Climat et commerce: promesse de blocage et de délitement

Sur le climat et le commerce, "ce qu'on risque, c'est le blocage des forums multilatéraux comme le G20", a-t-il ajouté.

"Sur le commerce, le risque est celui d'un délitement de l'OMC (Organisation mondiale du commerce), qui malgré ses défauts est la plus grande plateforme de régulation du commerce mondial", a-t-il plaidé, en rappelant que la France et l'UE proposent une réforme de l'OMC. "Si nous ne montrons pas des avancées concrètes, nos réunions internationales deviennent inutiles et même contreproductives", a-t-il estimé.

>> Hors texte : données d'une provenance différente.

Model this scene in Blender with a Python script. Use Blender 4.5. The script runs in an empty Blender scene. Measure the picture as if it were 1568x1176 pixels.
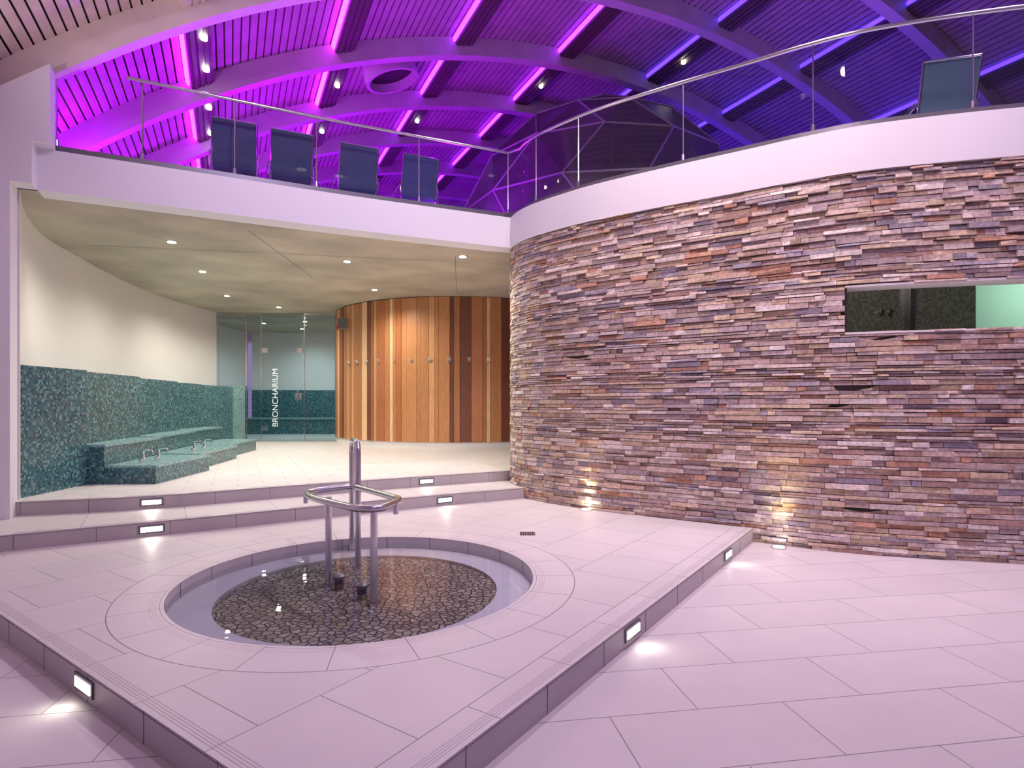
import bpy, math, random, bisect
from mathutils import Vector, Matrix
from mathutils.geometry import tessellate_polygon
random.seed(7)
S=bpy.context.scene
COL=S.collection
C_=(0.9015,0.4327); D_=(-0.4327,0.9015)
def W(u,v,z): return (C_[0]*u+D_[0]*v, C_[1]*u+D_[1]*v, z)

# ---------------------------------------------------------------- mesh builder
class MB:
    def __init__(s): s.v=[];s.f=[];s.m=[];s.c=[]
    def add(s,vs,fs,mat=0,col=(1,1,1)):
        o=len(s.v); s.v+= [tuple(p) for p in vs]
        for f in fs: s.f.append(tuple(i+o for i in f)); s.m.append(mat); s.c.append(col)
    def hexa(s,b,t,mat=0,col=(1,1,1)):
        s.add(list(b)+list(t),[(3,2,1,0),(4,5,6,7),(0,1,5,4),(1,2,6,5),(2,3,7,6),(3,0,4,7)],mat,col)
    def box(s,x0,x1,y0,y1,z0,z1,mat=0,col=(1,1,1)):
        s.hexa([(x0,y0,z0),(x1,y0,z0),(x1,y1,z0),(x0,y1,z0)],[(x0,y0,z1),(x1,y0,z1),(x1,y1,z1),(x0,y1,z1)],mat,col)
    def obox(s,c,ax,ay,az,mat=0,col=(1,1,1)):
        c=Vector(c);ax=Vector(ax);ay=Vector(ay);az=Vector(az)
        s.hexa([c-ax-ay-az,c+ax-ay-az,c+ax+ay-az,c-ax+ay-az],[c-ax-ay+az,c+ax-ay+az,c+ax+ay+az,c-ax+ay+az],mat,col)
    def prism(s,poly,z0,z1,mat=0,side=None,holes=()):
        side=mat if side is None else side
        if holes:
            rings=[poly]+list(holes)
            flat=[p for r in rings for p in r]
            tri=tessellate_polygon([[Vector((p[0],p[1],0)) for p in r] for r in rings])
            s.add([(p[0],p[1],z1) for p in flat],[tuple(t) for t in tri],mat)
        else:
            n=len(poly)
            s.add([(p[0],p[1],z1) for p in poly],[tuple(range(n))],mat)
            s.add([(p[0],p[1],z0) for p in poly],[tuple(range(n))[::-1]],mat)
        for r in [poly]+list(holes):
            n=len(r)
            s.add([(p[0],p[1],z0) for p in r]+[(p[0],p[1],z1) for p in r],[(i,(i+1)%n,n+(i+1)%n,n+i) for i in range(n)],side)
    def cyl(s,c,r,h,seg=24,mat=0,axis=(0,0,1),r2=None,cap=True):
        r2=r if r2 is None else r2
        a=Vector(axis).normalized(); q=a.to_track_quat('Z','Y'); c=Vector(c)
        vs=[c+q@Vector((r*math.cos(2*math.pi*i/seg),r*math.sin(2*math.pi*i/seg),0)) for i in range(seg)]
        vs+=[c+q@Vector((r2*math.cos(2*math.pi*i/seg),r2*math.sin(2*math.pi*i/seg),h)) for i in range(seg)]
        fs=[(i,(i+1)%seg,seg+(i+1)%seg,seg+i) for i in range(seg)]
        if cap: fs+=[tuple(range(seg))[::-1],tuple(range(seg,2*seg))]
        s.add(vs,fs,mat)
    def tube(s,path,r,seg=10,mat=0,closed=False):
        P=[Vector(p) for p in path]; n=len(P); vs=[];fs=[]
        up=None
        for i in range(n):
            if closed: t=(P[(i+1)%n]-P[i-1])
            else: t=P[min(i+1,n-1)]-P[max(i-1,0)]
            t.normalize()
            if up is None:
                up=Vector((0,0,1)) if abs(t.z)<.9 else Vector((1,0,0))
            up=(up-t*up.dot(t)); up.normalize(); b=t.cross(up)
            for k in range(seg):
                a=2*math.pi*k/seg; vs.append(P[i]+up*(r*math.cos(a))+b*(r*math.sin(a)))
        m=n if closed else n-1
        for i in range(m):
            j=(i+1)%n
            for k in range(seg):
                l=(k+1)%seg; fs.append((i*seg+k,i*seg+l,j*seg+l,j*seg+k))
        if not closed: fs+=[tuple(range(seg))[::-1],tuple(range((n-1)*seg,n*seg))]
        s.add(vs,fs,mat)
    def sweep(s,path,nrm_off0,nrm_off1,z0,z1,mat=0):
        A=offset(path,nrm_off0);B=offset(path,nrm_off1)
        for i in range(len(path)-1):
            s.hexa([(*B[i],z0),(*B[i+1],z0),(*A[i+1],z0),(*A[i],z0)],[(*B[i],z1),(*B[i+1],z1),(*A[i+1],z1),(*A[i],z1)],mat)
    def obj(s,name,mats,smooth=False,parent=None,recalc=True):
        me=bpy.data.meshes.new(name); me.from_pydata(s.v,[],s.f)
        for m in mats: me.materials.append(m)
        me.polygons.foreach_set('material_index',s.m)
        ca=me.color_attributes.new('Col','FLOAT_COLOR','CORNER')
        d=[]
        for f,c in zip(s.f,s.c): d+= [c[0],c[1],c[2],1.0]*len(f)
        ca.data.foreach_set('color',d)
        if recalc:
            import bmesh
            bm=bmesh.new();bm.from_mesh(me);bmesh.ops.recalc_face_normals(bm,faces=bm.faces);bm.to_mesh(me);bm.free()
        if smooth:
            me.polygons.foreach_set('use_smooth',[True]*len(me.polygons))
            try: me.set_sharp_from_angle(angle=math.radians(40))
            except Exception: pass
        me.update()
        o=bpy.data.objects.new(name,me);COL.objects.link(o)
        if parent: o.parent=parent
        return o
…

Sur le climat, "nous devons utiliser ce forum pour montrer l'ambition de tous ceux qui veulent non seulement préserver l'accord de Paris, mais aussi aller plus loin, en précisant ou renforçant leurs engagements climatiques", a-t-il souhaité alors que s'ouvre dimanche en Pologne le sommet de la COP24.

Sans oublier le Brésil qui ne veut plus organiser la COP25

Mauvaise nouvelle pour ces réunions annuelles de l'ONU sur le climat, le Brésil, où vient d'être élu le climatosceptique Jair Bolsonaro, a annoncé mercredi qu'il renonçait à organiser la COP25 en 2019.

Emmanuel Macron a par ailleurs rappelé que la France était "favorable à un accord commercial mutuellement bénéfique entre l'Union européenne et le Mercosur", le marché commun qui réunit Brésil, Argentine, Paraguay et Uruguay, et avec qui l'UE négocie depuis près de 20 ans.

La question de la filière bovine française

Mais en raison de "sensibilités agricoles", en particulier sur la filière bovine française, "nous ne sommes pas encore en situation de conclure", a souligné le président français, alors que le nouveau président brésilien Jair Bolsonaro menace de quitter le bloc régional.

Quant à la politique de Donald Trump, il a reconnu qu'"il est vrai que certaines décisions récentes des Etats-Unis se sont faites au détriment des intérêts de leurs alliés".

"C'est justement dans ces temps de crise qu'il faut défendre nos valeurs communes qui reposent sur le modèle multilatéral et la coopération". "C'est aussi mon ambition pour la présidence française du G7 en 2019", a conclu le chef de l'Etat.